TASK GOAL →
Make an exact copy of all the entries below, with the pictures left out.

------ DATA ENTRIES ------

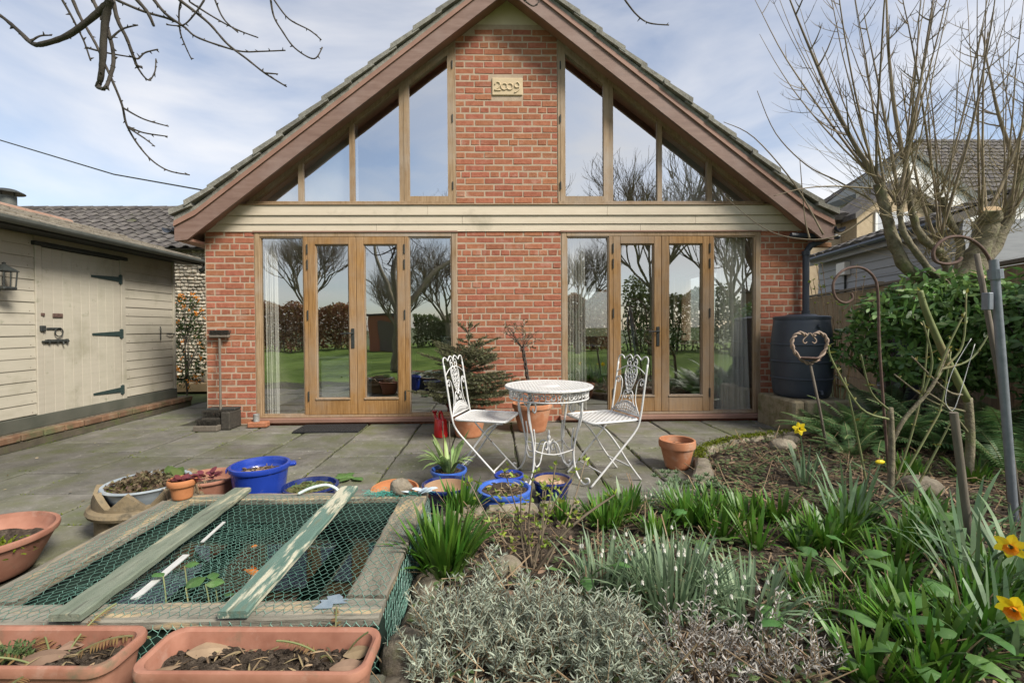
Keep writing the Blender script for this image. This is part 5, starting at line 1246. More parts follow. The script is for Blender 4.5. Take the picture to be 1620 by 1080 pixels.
# pond edge stones along the right side of the pond
for i, (x_, y_, z_, rx_, ry_, rz__, lb) in enumerate([(-.285,1.46,.06,.085,.095,.10,'squat rounded stone at the near right pond corner, above soil'),(-.27,1.64,.04,.07,.08,.08,'flat brown stone tucked beside the pond frame under bluebell leaves'),(-.275,1.85,.05,.07,.09,.09,'greenish stone beside the middle of the pond frame'),(-.285,2.13,.10,.055,.06,.085,'pale buff pointed stone beside the pond frame'),(-.25,2.36,.07,.06,.06,.08,'pitted stone at the far right corner of the pond'),(-.28,1.36,.02,.08,.07,.06,'low mossy stone in front of the near right pond corner')]):
    b = MB().ell((0,0,0), rx_, ry_, rz__, 16, 11, .05, random.Random(40+i)); b.v = [(x*(1+.2*mnoise.noise(Vector((x*9,y*9,z*9+i)))), y*(1+.2*mnoise.noise(Vector((x*9+5,y*9,z*9+i)))), max(-.07, z)) for x, y, z in b.v]
    o = b.build('stone', M_rock, smooth=True); o.location = (x_, y_, z_); tag(o, lb, 'stone', 'stones along the pond')
o = MB().tube([(-.235,2.20,.145),(-.20,2.33,.155)], .032, 12).build('log', M_bark, smooth=40); tag(o, 'short grey log end lying by the pond frame', 'log')
# ------------------------------------------------------------------ things along the house wall
def bistle(b, x0, x1, y0, y1, z0, z1, n, r, spread=.02):
    for _ in range(n):
        p = Vector((r.uniform(x0,x1), r.uniform(y0,y1), z0)); b.tube([p, p+Vector((r.uniform(-spread,spread), r.uniform(-spread,spread), z1-z0))], .0016, 3, cap=False)
br_ = thing('broom', 'upside-down broom leaning against the left brick pier', 'broom', (-3.10, 5.24, 0))
MB().tube([(-3.085,5.20,.16),(-3.16,5.325,1.03)], .0135, 10).build('handle', M_oldwood, br_, smooth=40)
MB().box(-3.275,-3.045,5.30,5.352,1.02,1.055,.012).build('head', M_oldwood, br_)
b = MB(); bistle(b, -3.27,-3.05,5.30,5.35,1.056,1.11,420,random.Random(3),.018); b.build('bristles', M_brush, br_, kind='stuff')
bs = thing('boot_scraper', 'boot brush with dark bristles and wooden base at the left brick pier', 'boot scraper', (-3.1, 5.15, 0))
MB().box(-3.29,-3.03,5.03,5.12,.002,.062,.006).build('base', M_oldwood, bs)
MB().box(-3.03,-2.93,5.10,5.34,.002,.20,.01).build('side_brush', M_brush, bs)
MB().box(-3.26,-3.035,5.125,5.33,.002,.13,.006).build('block', M_brush, bs)
MB().box(-3.26,-2.93,5.20,5.34,.201,.225,.006).build('top_bar', M_dark_iron, bs)
b = MB(); r = random.Random(8); bistle(b,-3.27,-3.05,5.05,5.12,.062,.125,300,r,.02); bistle(b,-3.25,-2.95,5.13,5.2,.13,.215,380,r,.03); b.build('bristles', M_brush, bs, kind='stuff')
o = MB().box(-.107,.107,-.05,.05,0,.062,.01).build('loose_brick', M_brick); o.location = (-2.68,5.235,.035); o.rotation_euler = (0,0,.06); tag(o, 'loose red brick lying at the foot of the left glass doors', 'brick')
tn = thing('tin_can', 'small dull tin can standing on the loose brick by the left doors', 'can', (-2.705,5.235,.066))
MB().lathe([(0,0),(.033,0),(.034,.004),(.033,.008),(.033,.075),(.0345,.08),(.033,.085),(.029,.083),(.029,.02),(0,.02)], 22, (-2.705,5.235,.067)).build('body', M_tin, tn, smooth=40)
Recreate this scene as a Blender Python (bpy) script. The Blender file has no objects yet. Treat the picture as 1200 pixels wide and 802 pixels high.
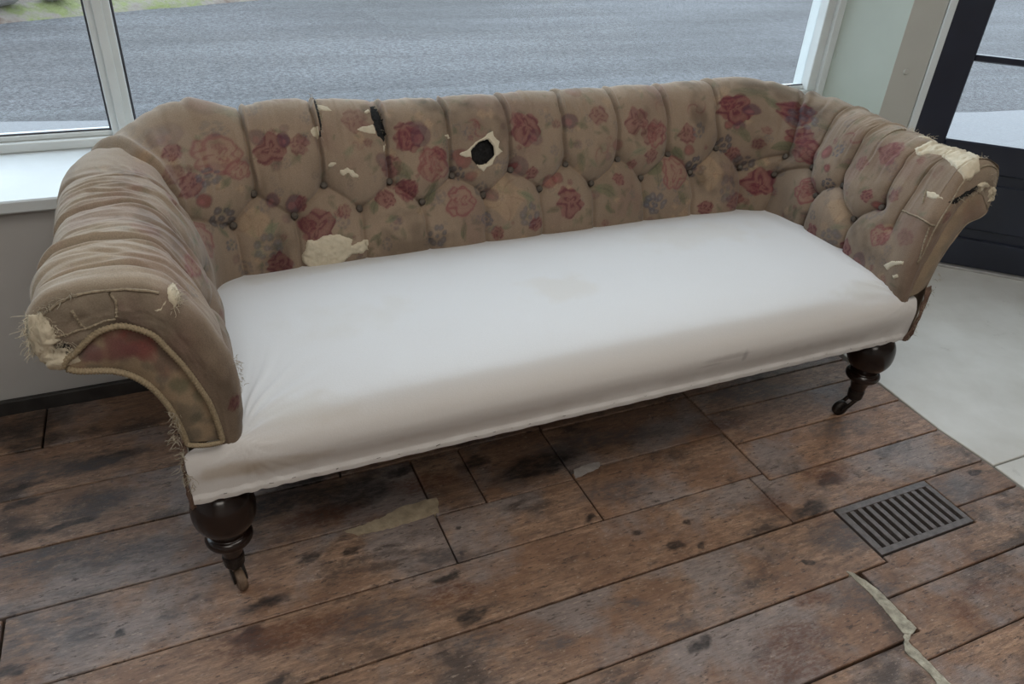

------

EXERCISE OUTPUT →
Keep writing the Blender script for this image. This is part 5, starting at line 1246. More parts follow. The script is for Blender 4.5. Take the picture to be 1620 by 1080 pixels.
# pond edge stones along the right side of the pond
for i, (x_, y_, z_, rx_, ry_, rz__, lb) in enumerate([(-.285,1.46,.06,.085,.095,.10,'squat rounded stone at the near right pond corner, above soil'),(-.27,1.64,.04,.07,.08,.08,'flat brown stone tucked beside the pond frame under bluebell leaves'),(-.275,1.85,.05,.07,.09,.09,'greenish stone beside the middle of the pond frame'),(-.285,2.13,.10,.055,.06,.085,'pale buff pointed stone beside the pond frame'),(-.25,2.36,.07,.06,.06,.08,'pitted stone at the far right corner of the pond'),(-.28,1.36,.02,.08,.07,.06,'low mossy stone in front of the near right pond corner')]):
    b = MB().ell((0,0,0), rx_, ry_, rz__, 16, 11, .05, random.Random(40+i)); b.v = [(x*(1+.2*mnoise.noise(Vector((x*9,y*9,z*9+i)))), y*(1+.2*mnoise.noise(Vector((x*9+5,y*9,z*9+i)))), max(-.07, z)) for x, y, z in b.v]
    o = b.build('stone', M_rock, smooth=True); o.location = (x_, y_, z_); tag(o, lb, 'stone', 'stones along the pond')
o = MB().tube([(-.235,2.20,.145),(-.20,2.33,.155)], .032, 12).build('log', M_bark, smooth=40); tag(o, 'short grey log end lying by the pond frame', 'log')
# ------------------------------------------------------------------ things along the house wall
def bistle(b, x0, x1, y0, y1, z0, z1, n, r, spread=.02):
    for _ in range(n):
        p = Vector((r.uniform(x0,x1), r.uniform(y0,y1), z0)); b.tube([p, p+Vector((r.uniform(-spread,spread), r.uniform(-spread,spread), z1-z0))], .0016, 3, cap=False)
br_ = thing('broom', 'upside-down broom leaning against the left brick pier', 'broom', (-3.10, 5.24, 0))
MB().tube([(-3.085,5.20,.16),(-3.16,5.325,1.03)], .0135, 10).build('handle', M_oldwood, br_, smooth=40)
MB().box(-3.275,-3.045,5.30,5.352,1.02,1.055,.012).build('head', M_oldwood, br_)
b = MB(); bistle(b, -3.27,-3.05,5.30,5.35,1.056,1.11,420,random.Random(3),.018); b.build('bristles', M_brush, br_, kind='stuff')
bs = thing('boot_scraper', 'boot brush with dark bristles and wooden base at the left brick pier', 'boot scraper', (-3.1, 5.15, 0))
MB().box(-3.29,-3.03,5.03,5.12,.002,.062,.006).build('base', M_oldwood, bs)
MB().box(-3.03,-2.93,5.10,5.34,.002,.20,.01).build('side_brush', M_brush, bs)
MB().box(-3.26,-3.035,5.125,5.33,.002,.13,.006).build('block', M_brush, bs)
MB().box(-3.26,-2.93,5.20,5.34,.201,.225,.006).build('top_bar', M_dark_iron, bs)
b = MB(); r = random.Random(8); bistle(b,-3.27,-3.05,5.05,5.12,.062,.125,300,r,.02); bistle(b,-3.25,-2.95,5.13,5.2,.13,.215,380,r,.03); b.build('bristles', M_brush, bs, kind='stuff')
o = MB().box(-.107,.107,-.05,.05,0,.062,.01).build('loose_brick', M_brick); o.location = (-2.68,5.235,.035); o.rotation_euler = (0,0,.06); tag(o, 'loose red brick lying at the foot of the left glass doors', 'brick')
tn = thing('tin_can', 'small dull tin can standing on the loose brick by the left doors', 'can', (-2.705,5.235,.066))
MB().lathe([(0,0),(.033,0),(.034,.004),(.033,.008),(.033,.075),(.0345,.08),(.033,.085),(.029,.083),(.029,.02),(0,.02)], 22, (-2.705,5.235,.067)).build('body', M_tin, tn, smooth=40)
Recreate this scene as a Blender Python (bpy) script. The Blender file has no objects yet. Treat the picture as 1200 pixels wide and 802 pixels high.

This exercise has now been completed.